The Wine Society of India, which offers an education on foreign wines through masterclasses and tastings, says in the last two years, it has seen a 50 per cent increase in active members, to 10,000 enthusiasts. However, there is certainly some snobbery towards the quality of Indian wine among elites, who consider expensive ‘Old World’ wines to be premium products.

“The audience we speak to want to be different and unique. If we talk about Indian wine, they would be indistinguishable from the crowd,” says Priya Gandhi, the Wine Society’s commercial director.

Rajeev Samant, Chief Executive of Sula Vineyards says his company, with its logo of a moustachioed sun, has never shied away from promoting its origins, with the aim of making wine more accessible to an unfamiliar audience.

“Vodka has gone out. Wine is in,” says Aniket Gulabi, 28, a trendy IT worker who has joined his friends on a road trip to the vineyards in Nashik, around 100 miles north-east of Mumbai.

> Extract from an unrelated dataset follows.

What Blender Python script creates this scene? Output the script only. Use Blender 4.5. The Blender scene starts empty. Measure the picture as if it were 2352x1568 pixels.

Tours of their expansive Nashik site, with a step-by-step guide to the wine-making process, cost an affordable 350 Rupees a person and are a key means of raising awareness, attracting more than 200,000 visitors last year.

“The numbers are so huge [in India]…If even one per cent of the population become regular wine drinkers, we won’t be able to keep up,” says Mr Samant.

Sitting on a balcony with sweeping views across neat rows of grape-vines, Ankita Bajpai, a 25-year-old banker from the northern state of Uttar Pradesh, has just tried wine for the first time.

“It’s awesome - very fruity,” she says.

Spending the day at the vineyard as part of a long-weekend visiting friends in the South, she doesn’t believe she has adopted foreign habits.

“The inspiration is from Western countries but the experience is Indian,” she says.